13. All this, dear timid ones, is not because your fellow really is wiser or better than you, but because his personality--the external man--is stronger than yours. You never have a similar feeling in the presence of strong individuality. Individuality in another not only produces in you an admiration for its superiority, but it also gives you, when you are in its presence, a strange new sense of your own inherent possibilities, a sense that is full of exhilaration and comfort and encouragement to you. This is because a pronounced individuality simply means more of God come forth into visibility through a person, and by some mind process it has power to call forth more of God through you.

14. If you want to know how to avoid being overcome and thrown off your feet by the strong personality of others, I will tell you:

15. Always remember that personality is of the human and individuality is of God. Silently affirm your own individuality, your oneness with God, and your superiority to personality. Can God fear any person?

16. If you are naturally inclined to be timid or

p. 74

shrinking, practice of the following will help you overcome it. As you walk down the street and see anyone coming toward you, even a stranger to you, silently affirm such words as: "I am a part of God in visibility; I am one with the Father; this person has no power over me, for I am superior to all personality." Cultivate this habit of thinking and affirming whenever you approach any person, and you will soon find that no personality, however strong and aggressive, has the power to throw you out of the most perfect poise. You will be self-possessed because God-possessed.

17. Some years ago I found myself under a sense of bondage to a strong, aggressive personality with whom, externally, I had been quite intimately associated for several months. I seemed to see things through another's eyes; and while I was more than half conscious of this, yet I could not seem to throw it off. This personality was able, with very few words, to make me feel as if all that I said or did was a mistake, and that I was a most miserable failure. I was always utterly discouraged after being in this presence, and felt that I had no ability to accomplish anything.

18. After vainly trying for weeks to free myself, one day I was walking along the street, with a most intense desire and determination to be free. Many times before, I had affirmed that this personality could not affect or overcome me, but with no effect. This day I struck out farther and declared (silently of course), "There is no such personality in the universe as this one," affirming it again and again many times. After a few

p. 75

moments I began to feel wondrously lifted, and as if chains were dropping off.
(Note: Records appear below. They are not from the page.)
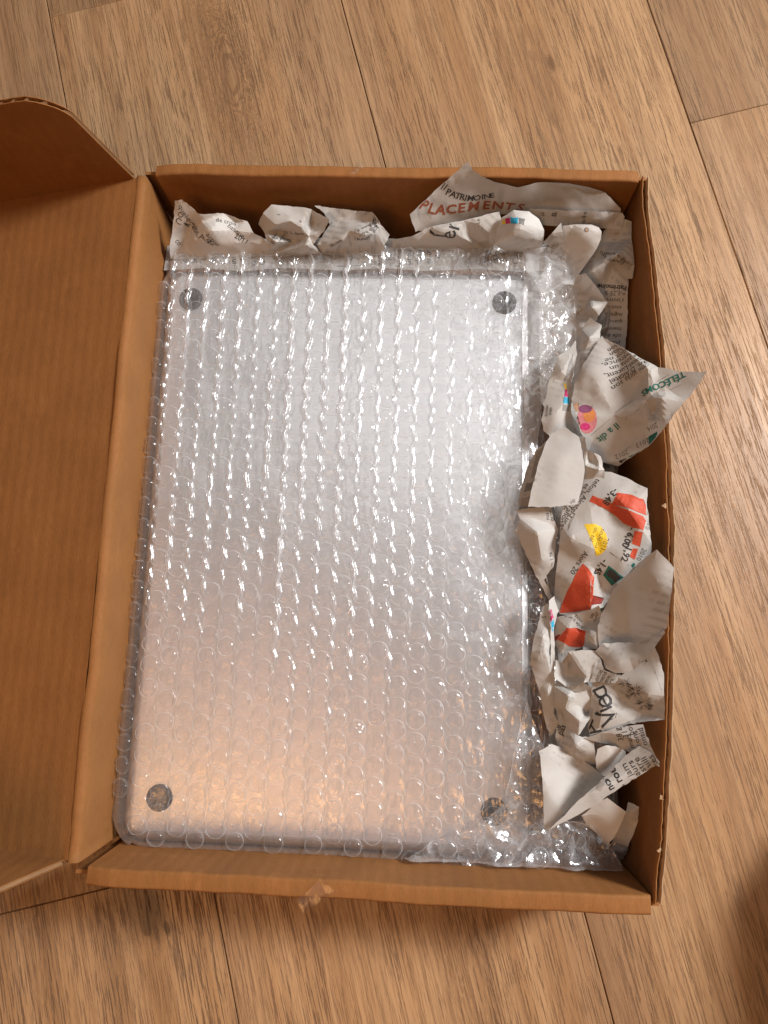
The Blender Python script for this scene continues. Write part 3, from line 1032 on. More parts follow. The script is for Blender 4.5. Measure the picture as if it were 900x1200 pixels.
C_, = paper('crumpled newspaper wad with small pointed peak behind the wrap', [dict(reg='1', outline=[(565, 62, 52), (640, 72, 51), (715, 82, 50), (770, 85, 58), (800, 130, 54), (830, 165, 46), (810, 205, 42), (815, 240, 32), (590, 240, 32), (575, 200, 42), (620, 130, 44), (600, 90, 50)],
      inner=[(660, 110, 46), (720, 115, 50), (690, 150, 52), (740, 165, 58), (660, 180, 50), (790, 165, 50), (700, 200, 42), (770, 195, 44), (620, 200, 46)], seed=5, amp=.5, step=1.8, mat=M_PAPER)])

D, D2 = paper('large newspaper sheet with a brown headline leaning on the back wall', [
    dict(reg='2', outline=[(62, 215, 57), (150, 130, 66), (265, 28, 79), (285, 60, 78), (322, 82, 74), (360, 100, 71), (440, 118, 69), (520, 100, 70), (620, 94, 69), (690, 97, 66), (740, 125, 62), (775, 165, 58), (800, 192, 55), (806, 230, 50),
      (640, 232, 47), (540, 215, 47), (470, 205, 48), (380, 215, 46), (330, 225, 45), (250, 245, 44), (80, 275, 46)],
      inner=[(300, 120, 67), (250, 180, 58), (450, 160, 60), (600, 150, 60), (700, 150, 59), (640, 120, 66), (180, 205, 55), (540, 175, 54), (720, 190, 54), (110, 225, 52)], seed=6, amp=.45, soft=4, tear=.5),
    dict(reg='2', outline=[(480, 192, 58), (560, 196, 58), (700, 203, 58), (808, 208, 57), (815, 222, 56), (803, 265, 51), (740, 262, 47), (640, 255, 47), (560, 255, 46), (490, 245, 47)],
      inner=[(620, 225, 55), (720, 235, 54)], seed=7, amp=.3, soft=3)])
E, E2 = paper('newspaper with big serif lettering and a puffed white fold with colour bars', [
    dict(reg='2', outline=[(0, 305, 42), (60, 292, 45), (140, 256, 49), (250, 235, 52), (375, 203, 54), (388, 240, 51), (362, 300, 46), (350, 345, 31), (0, 345, 30)],
      inner=[(170, 275, 51), (235, 290, 47), (300, 245, 52), (320, 300, 44), (215, 255, 52), (90, 310, 41), (280, 300, 40)], seed=8, amp=.4),
    dict(reg='2', outline=[(358, 320, 44), (366, 265, 50), (385, 225, 55), (425, 198, 58), (480, 203, 58), (515, 230, 56), (534, 270, 53), (530, 310, 47), (515, 345, 32), (400, 345, 32)],
      inner=[(440, 245, 66), (430, 285, 62), (490, 260, 62), (480, 300, 56), (400, 300, 58), (455, 225, 64)], seed=9, amp=.15, soft=9, mat=M_PAPER2, tear=.2)])
Fp, F2 = paper('white newspaper flap with a rounded end and small ring hole', [
    dict(reg='2', outline=[(597, 254, 53), (640, 249, 54), (700, 250, 56), (725, 258, 56), (735, 275, 56), (733, 300, 54), (715, 340, 51), (680, 390, 47), (650, 432, 42), (632, 440, 34), (610, 380, 32), (560, 340, 32), (545, 318, 40), (600, 302, 47)],
      inner=[(660, 290, 54), (690, 268, 57), (640, 330, 46), (660, 380, 45), (610, 305, 47)], seed=10, amp=.2, soft=4, mat=M_PAPER2, tear=.2),
    dict(reg='2', outline=[(530, 314, 47), (560, 280, 54), (592, 243, 57), (598, 275, 54), (600, 306, 49), (570, 335, 36)], inner=[(575, 290, 52)], seed=11, amp=.25, mat=M_PAPER)])
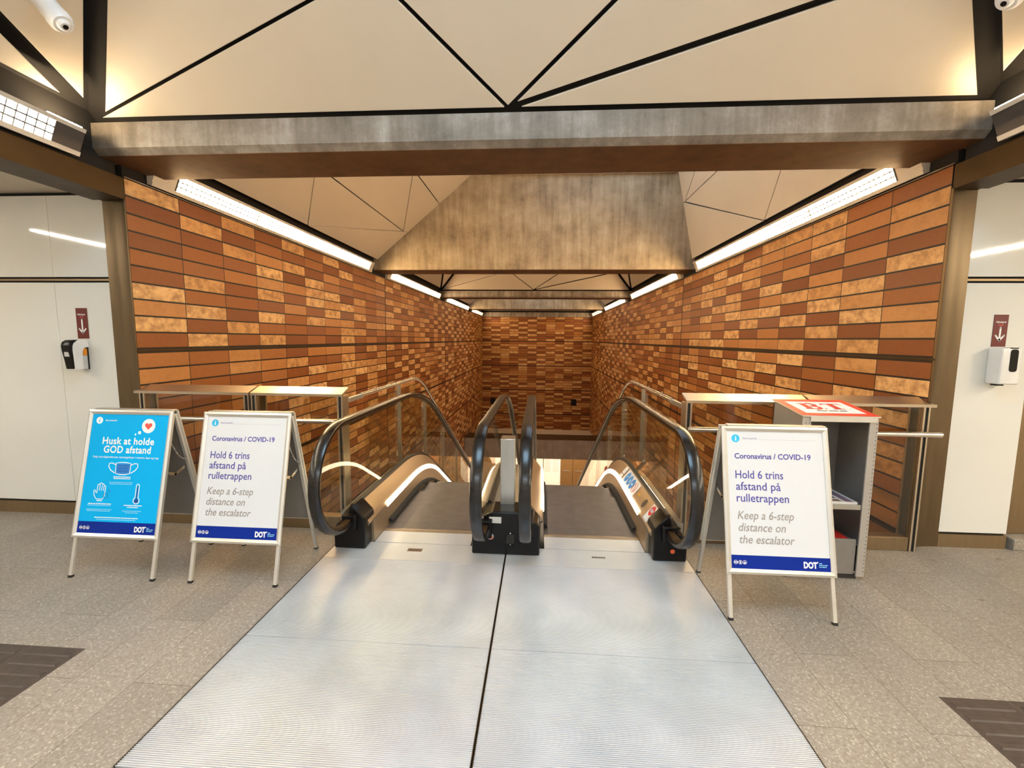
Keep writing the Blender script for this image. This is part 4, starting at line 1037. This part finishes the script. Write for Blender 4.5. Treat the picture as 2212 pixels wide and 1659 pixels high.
# ------------------------------------------------------------------ newspaper stand
def stand():
    x0, x1, y0, y1 = 1.775, 2.262, 3.0, 3.36
    root = thing('newspaper_stand', 'grey metal newspaper stand with red sloping lid behind the right sign', 'newspaper stand', ((x0+x1)/2, (y0+y1)/2, 0))
    def side(x, t):
        p = [(y0, 0.03), (y1, 0.03), (y1, 1.195), (y0, 1.145)]
        return MB().loft([[(x, y, z) for y, z in p], [(x+t, y, z) for y, z in p]])
    part(side(x0, 0.008), 'side_panel', 'grey_paint', root, smooth=False); part(side(x1-0.008, 0.008), 'side_panel', 'grey_paint', root, smooth=False)
    part(MB().box(x0, x1, y1-0.008, y1, 0.03, 1.19), 'back_panel', 'grey_paint', root, smooth=False)
    # front flanges with punched holes
    for a, c in ((x0, x0+0.055), (x1-0.055, x1)):
        fl_ = part(MB().box(a, c, y0-0.012, y0, 0.03, 1.145), 'front_flange', 'flange_paint', root, bevel=0.003)
        f = Flat()
        hx = c-0.012 if a > 2 else a+0.02
        for i in range(38):
            f.disc(hx, 0.07+i*0.028, 0.0035, n=8)
            if a < 2: f.disc(hx+0.022, 0.07+i*0.028, 0.0035, n=8)
        f.build('hole', 'ink_dark', fl_, lambda u, v, n: (u-(x0+x1)/2, y0-0.0125-n-(y0+y1)/2, v))
    part(MB().box(x0+0.05, x1-0.05, y0, y1-0.01, 0.52, 0.54).box(x0+0.05, x1-0.06, y0-0.004, y0+0.01, 0.508, 0.542), 'shelf', 'steel_grey', root, smooth=False)
    part(MB().box(x0+0.05, x1-0.06, y0+0.002, y0+0.02, 0.04, 0.292).box(x0+0.02, x1-0.02, y0+0.01, y1-0.01, 0.245, 0.255), 'lower_bin', 'grey_paint', root, bevel=0.004)
    part(MB().box(x0+0.03, x1-0.03, y0+0.02, y1-0.02, 0.0, 0.03), 'plinth', 'ink_dark', root, smooth=False)
    # sloping lid
    sl = (1.215-1.158)/(y1+0.01-(y0-0.02))
    lz = lambda y: 1.158+(y-(y0-0.02))*sl
    p = [(y0-0.02, lz(y0-0.02)-0.008), (y1+0.01, lz(y1+0.01)-0.008), (y1+0.01, lz(y1+0.01)), (y0-0.02, lz(y0-0.02))]
    lid = part(MB().loft([[(x0-0.012, y, z) for y, z in p], [(x1+0.004, y, z) for y, z in p]]), 'lid', 'sign_alu', root, smooth=False)
    part(MB().box(x0+0.045, x1-0.015, y0-0.020, y0-0.010, 1.118, 1.150), 'front_strip', 'sign_alu', root, smooth=False)
    cx = (x0+x1)/2; cyy = (y0+y1)/2
    lm = lambda u, v, n: (u-cx, v-cyy, lz(v)+n)
    Flat().rect(x0-0.01, y0-0.018, x1+0.002, y1+0.008).build('lid_sheet', 'red_lid', lid, lm, 0.0008)
    Flat().rect(x0+0.045, y0+0.035, x1-0.05, y1-0.055).build('lid_label', 'poster_white', lid, lm, 0.0016)
    f = Flat()      # slab letters B.T
    def slabB(u, v, w, h):
        f.rect(u, v, u+w*0.10, v+h*0.08); f.rect(u+w*0.12, v, u+w*0.42, v+h); f.rect(u, v, u+w*0.5, v+h*0.10); f.rect(u, v+h*0.9, u+w*0.5, v+h)
        for c0, rr in ((0.26, 0.27), (0.76, 0.25)):
            pts = [(u+w*0.5+w*0.34*math.sin(math.pi*k/12), v+h*(c0+rr*-math.cos(math.pi*k/12))) for k in range(13)]
            f.stroke(pts, w*0.2)
    slabB(1.872, y0+0.125, 0.135, 0.135)
    f.disc(2.013, y0+0.135, 0.009, n=12)
    u, v, w, h = 2.03, y0+0.125, 0.135, 0.135
    f.rect(u+w*0.34, v, u+w*0.66, v+h); f.rect(u+w*0.2, v, u+w*0.8, v+h*0.09); f.rect(u, v+h*0.88, u+w, v+h); f.poly([(u, v+h*0.88), (u+w*0.10, v+h*0.88), (u, v+h*0.6)]); f.poly([(u+w, v+h*0.88), (u+w*0.90, v+h*0.88), (u+w, v+h*0.6)])
    f.disc(2.178, y0+0.135, 0.006, n=10)
    f.build('lettering', 'ink_stop', lid, lm, 0.0024)
    f = Flat(); f.rect(1.92, y0+0.078, 1.99, y0+0.095); f.rect(2.0, y0+0.078, 2.06, y0+0.095); f.rect(2.07, y0+0.078, 2.12, y0+0.095)
    f.build('lettering', 'ink_dark', lid, lm, 0.0024)
    # papers
    r = thing('magazine', 'magazine with purple and white cover lying on the stand shelf', 'magazine', (2.02, 3.16, 0.54))
    part(MB().box(1.86, 2.19, 3.01, 3.30, 0.5405, 0.556), 'pages', 'paper_grey', r, smooth=False)
    mm = lambda u, v, n: (u-2.02, v-3.16, 0.0162+n)
    Flat().rect(2.115, 3.015, 2.165, 3.295).rect(1.87, 3.2, 2.1, 3.29).build('cover_print', 'paper_purple', r, mm)
    Flat().rect(1.98, 3.08, 2.09, 3.17).build('cover_print', 'ink_dark', r, mm); Flat().rect(1.87, 3.02, 2.09, 3.06).build('cover_print', 'badge_brown', r, mm)
    r = thing('newspaper', 'red and white newspaper lying in the bottom bin of the stand', 'newspaper', (2.0, 3.16, 0.256))
    part(MB().box(1.85, 2.17, 3.03, 3.32, 0.2555, 0.285), 'pages', 'paper_red', r, smooth=False)
    Flat().poly([(1.9, 3.06), (2.02, 3.06), (1.95, 3.2), (1.9, 3.2)]).build('cover_print', 'ink_white', r, lambda u, v, n: (u-2.0, v-3.16, 0.0295+n))
stand()

# ------------------------------------------------------------------ sanitiser points
def arrow_sign(x0, x1, z0, z1, label):
    cx = (x0+x1)/2
    root = thing('arrow_sign', label, 'sign', (cx, 3.578, z0), 'maroon arrow signs')
    pl = part(MB().box(x0, x1, 3.5755, 3.5795, z0, z1), 'plate', 'sign_maroon', root, smooth=False)
    mm = lambda u, v, n: (u, 3.5755-n-3.578, v); H = z1-z0; w = 0.009
    f = Flat(); f.text('Håndsprit', 0, H-0.062, 0.0125, bold=0.025, width=0.072, align='CENTER')
    f.stroke([(0, H-0.098), (0, 0.052)], w*1.5); f.disc(0, H-0.098, w*0.75, n=12)
    for sg in (-1, 1): f.stroke([(sg*0.030, 0.085), (0, 0.048)], w*1.5); f.disc(sg*0.030, 0.085, w*0.75, n=12)
    f.disc(0, 0.049, w*0.75, n=12)
    f.build('lettering', 'ink_white', pl, mm, 0.0008)
    Flat().blur(-0.017, 0.017, H-0.078, 0.006).build('lettering', 'ink_red', pl, mm, 0.0008)
arrow_sign(-4.088, -3.984, 1.622, 1.888, 'maroon sign with white down arrow on the left white wall')
arrow_sign(3.472, 3.573, 1.626, 1.870, 'maroon sign with white down arrow on the right white wall')
def disp_left():
    x0, x1 = -4.088, -3.996; z0, z1 = 1.352, 1.612; yf = 3.58; D, H = 0.122, z1-z0
    root = thing('sanitizer_dispenser', 'white and black hand sanitizer dispenser with orange label on the left wall', 'dispenser', ((x0+x1)/2, yf, z0))
    q = lambda pts, x: [(x, yf-D*t, z0+H*v) for t, v in pts]
    bp_ = [(0.0, 0.0), (0.92, 0.0), (0.92, 0.94), (0.5, 0.97), (0.0, 0.90)]
    part(MB().loft([q(bp_, x0+0.004), q(bp_, x1-0.008)]), 'body', 'black_plastic', root, smooth=False)
    fp = [(0.90, 0.05), (1.02, 0.02), (1.10, 0.30), (1.22, 0.62), (1.25, 0.80), (1.17, 0.92), (0.95, 0.985), (0.6, 1.0), (0.6, 0.95), (0.90, 0.90)]
    part(MB().loft([q(fp, x0), q(fp, x1-0.012)]), 'front_window', 'black_plastic', root, bevel=0.006)
    part(MB().box(x0+0.02, x1-0.03, yf-D*1.21, yf-D*1.0, z0+H*0.44, z0+H*0.62), 'level_window', 'label_grey', root, bevel=0.004)
    hp = [(1.0, 0.0), (1.03, 0.35), (1.06, 0.66), (1.03, 0.80), (0.94, 0.90), (0.72, 0.975), (0.40, 1.0), (0.10, 0.985), (0.02, 0.92), (0.0, 0.82), (0.0, 0.745), (0.20, 0.735), (0.34, 0.70), (0.43, 0.64), (0.455, 0.55), (0.455, 0.0)]
    part(MB().loft([q(hp, x0+0.012), q(hp, x1)]), 'hood', 'white_plastic', root, bevel=0.006)
    part(MB().box(x1-0.02, x1-0.004, yf-D*0.44, yf-D*0.13, z0+H*0.47, z0+H*0.70), 'label', 'orange_label', root, bevel=0.002)
    part(MB().box(x1-0.02, x1-0.005, yf-D*0.44, yf-D*0.13, z0+H*0.01, z0+H*0.465), 'side_label', 'label_grey', root, bevel=0.002)
disp_left()
def disp_right():
    x0, x1 = 3.449, 3.590; z0, z1 = 1.343, 1.618; yf = 3.58; D = 0.117
    root = thing('sanitizer_dispenser', 'white rounded hand sanitizer dispenser with dark window on the right wall', 'dispenser', ((x0+x1)/2, yf, z0))
    def ring(y, g_): return [(x0+g_, y, z0+g_), (x1-g_, y, z0+g_), (x1-g_, y, z1-g_), (x0+g_, y, z1-g_)]
    b = MB(); b.loft([ring(yf, 0.006), ring(yf-0.02, 0.0), ring(yf-D+0.01, 0.0), ring(yf-D, 0.005)])
    body = part(b, 'body', 'white_plastic', root, bevel=0.010, seg=2)
    b = MB(); pts = []; cx = 3.532
    for dx, czz, a0 in ((1, z1-0.03, 0), (-1, z1-0.03, 90), (-1, z0+0.115, 180), (1, z0+0.115, 270)):
        for k_ in range(5):
            a = math.radians(a0+k_*22.5); pts.append((cx+dx*0.008+0.019*math.cos(a), czz+0.019*math.sin(a)))
    b.loft([[(x, yf-D+0.004, z) for x, z in pts], [(x, yf-D-0.003, z) for x, z in pts]]); part(b, 'window', 'black_plastic', root, smooth=False)
    part(MB().box(cx-0.026, cx+0.026, yf-D-0.001, yf-0.06, z1-0.006, z1+0.002), 'lid_strip', 'black_plastic', root, smooth=False)
    part(MB().box(3.462, 3.51, yf-0.09, yf-0.04, z0-0.012, z0+0.004), 'nozzle', 'black_plastic', root, smooth=False)
    f = Flat(); f.disc(-0.02, 0.035, 0.003, n=10); f.disc(0.005, 0.042, 0.003, n=10); f.build('indicator', 'label_grey', body, lambda u, v, n: (u, -D-0.0005-n, v))
disp_right()

# ------------------------------------------------------------------ ceiling cameras on the sloping panels
def ceiling_cam(p, axis, label):
    root = thing('ceiling_camera', label, 'camera', p, 'white cylindrical ceiling cameras')
    a = Vector(axis).normalized(); o = Vector((0, 0, 0))
    MB().tube([o, o+a*0.135], 0.058, 24).build('body', 'white_plastic', root)
    MB().tube([o+a*0.135, o+a*0.165, o+a*0.185], [0.063, 0.063, 0.050], 24).build('ring', 'white_plastic', root)
    MB().tube([o+a*0.184, o+a*0.198, o+a*0.203], [0.036, 0.030, 0.024], 20).build('lens_mount', 'white_plastic', root)
    MB().tube([o+a*0.2025, o+a*0.2045], 0.014, 16).build('lens', 'black_plastic', root)
ceiling_cam((-2.983, 2.591, 3.630), (0.84, 0, -1), 'white cylindrical camera under the left sloping ceiling panel')
ceiling_cam((2.582, 2.674, 3.611), (-0.90, 0, -1), 'white cylindrical camera under the right sloping ceiling panel, cut by the frame')
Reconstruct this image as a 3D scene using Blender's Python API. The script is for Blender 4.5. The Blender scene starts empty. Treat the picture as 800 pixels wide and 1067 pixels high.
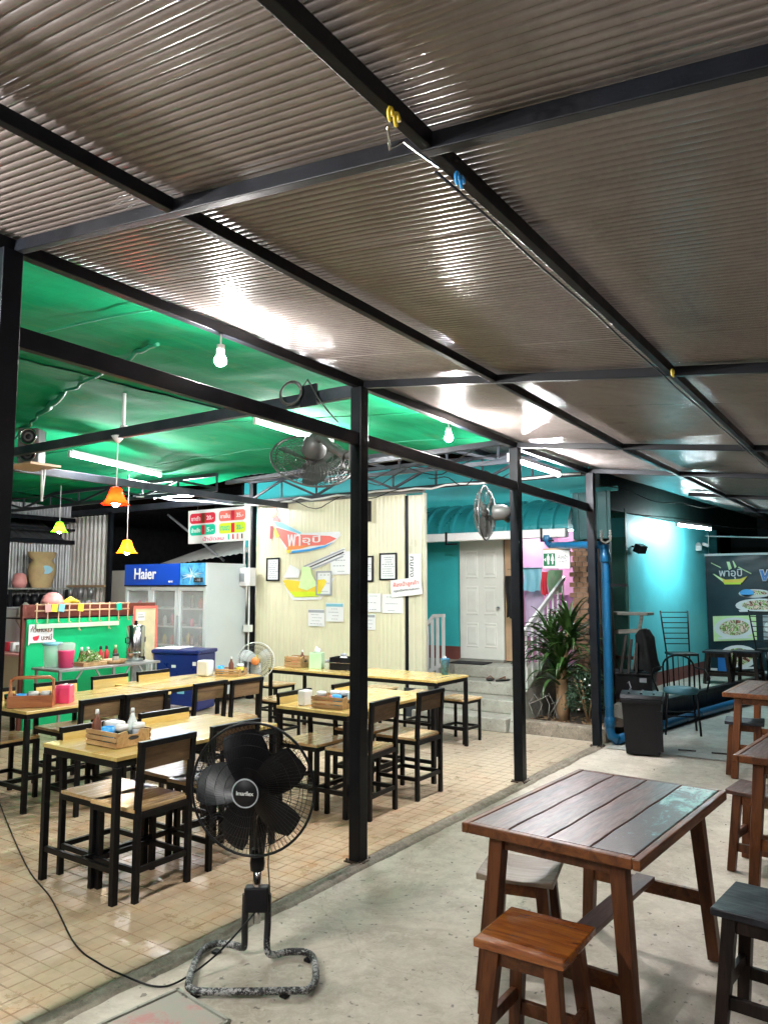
import bpy, math, random
from mathutils import Vector, Matrix, noise
random.seed(7)
R = math.radians
PI = math.pi
scn = bpy.context.scene
col = scn.collection

# ------------------------------------------------------------------ camera
cam_d = bpy.data.cameras.new('camera')
cam = bpy.data.objects.new('camera', cam_d); col.objects.link(cam)
cam_d.sensor_fit = 'HORIZONTAL'; cam_d.sensor_width = 36.0; cam_d.lens = 36.0
cam_d.clip_start = 0.05; cam_d.clip_end = 800
cam.location = (0, 0, 1.6)
cam.rotation_euler = (R(90 + 5.604), 0, R(34.62))
scn.camera = cam
# ------------------------------------------------------------------ night sky
world = bpy.data.worlds.new('World'); scn.world = world; world.use_nodes = True
wn = world.node_tree; wn.nodes.clear()
wo = wn.nodes.new('ShaderNodeOutputWorld'); wb = wn.nodes.new('ShaderNodeBackground')
ws = wn.nodes.new('ShaderNodeTexSky'); ws.sky_type = 'NISHITA'; ws.sun_disc = False
ws.sun_elevation = R(-4.0); ws.sun_rotation = R(200)
wb.inputs['Strength'].default_value = 0.05
wn.links.new(ws.outputs[0], wb.inputs['Color']); wn.links.new(wb.outputs[0], wo.inputs['Surface'])
# ------------------------------------------------------------------ exposure
scn.view_settings.view_transform = 'Standard'
scn.view_settings.look = 'None'
scn.view_settings.exposure = 1.45
scn.view_settings.gamma = 1.0
scn.view_settings.use_curve_mapping = False
scn.cycles.use_denoising = True
scn.cycles.max_bounces = 7
scn.cycles.diffuse_bounces = 4
scn.cycles.glossy_bounces = 4
scn.cycles.transmission_bounces = 6
scn.cycles.transparent_max_bounces = 12
scn.cycles.caustics_reflective = False
scn.cycles.caustics_refractive = False
scn.cycles.sample_clamp_indirect = 6.0

# ================================================================== helpers
def link(o): col.objects.link(o); return o
def tag(o, label=None, cat=None, group=None, kind=None):
    if label: o['label'] = label
    if cat: o['category'] = cat
    if group: o['group'] = group
    if kind: o['kind'] = kind
    return o
def thing(name, label, cat, loc=(0, 0, 0), rz=0.0, group=None):
    o = link(bpy.data.objects.new(name, None)); o.location = loc; o.rotation_euler = (0, 0, rz)
    o.empty_display_size = .1
    return tag(o, label, cat, group)
_kid = {}
def copy_tree(o, parent=None):
    c = link(o.copy())
    if parent is not None:
        c.parent = parent; _kid.setdefault(parent.name, []).append(c)
    for ch in list(_kid.get(o.name, [])): copy_tree(ch, c)
    return c
def clone(proto, loc, rz, label, group=None):
    c = copy_tree(proto); c.location = loc; c.rotation_euler = (0, 0, rz); c['label'] = label
    if group: c['group'] = group
    return c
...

Then the voice within me urged me on a step farther to say, "There is no personality in the universe; there is nothing but God." After a short time spent in vigorously using these words, I seemed to break every fetter. From that day to this, without further effort, I have been as free from any influence of that personality as though it had never existed.

19. If at any time the lesser affirmation of Truth fails to free you from the influence of other minds, try this more sweeping one, "There is no personality in the universe; there is nothing but God," and you are bound to be made free.

20. The more you learn to act from the "still small voice" within you, the stronger and more pronounced will be individuality in you.

21. If you are inclined to wilt before strong personalities, always remember that God has need of you, through whom, in some special manner, to manifest Himself--some manner for which He cannot use any other organ--what need have you to quail before any person, no matter how important?

22. However humble your place in life, however unknown to the world you may be, however small your capabilities may seem at present to you, you are just as much a necessity to God in His efforts to get Himself into visibility as is the most brilliant intellect, the most thoroughly cultured person in the world. Remember this always, and act from the highest within you.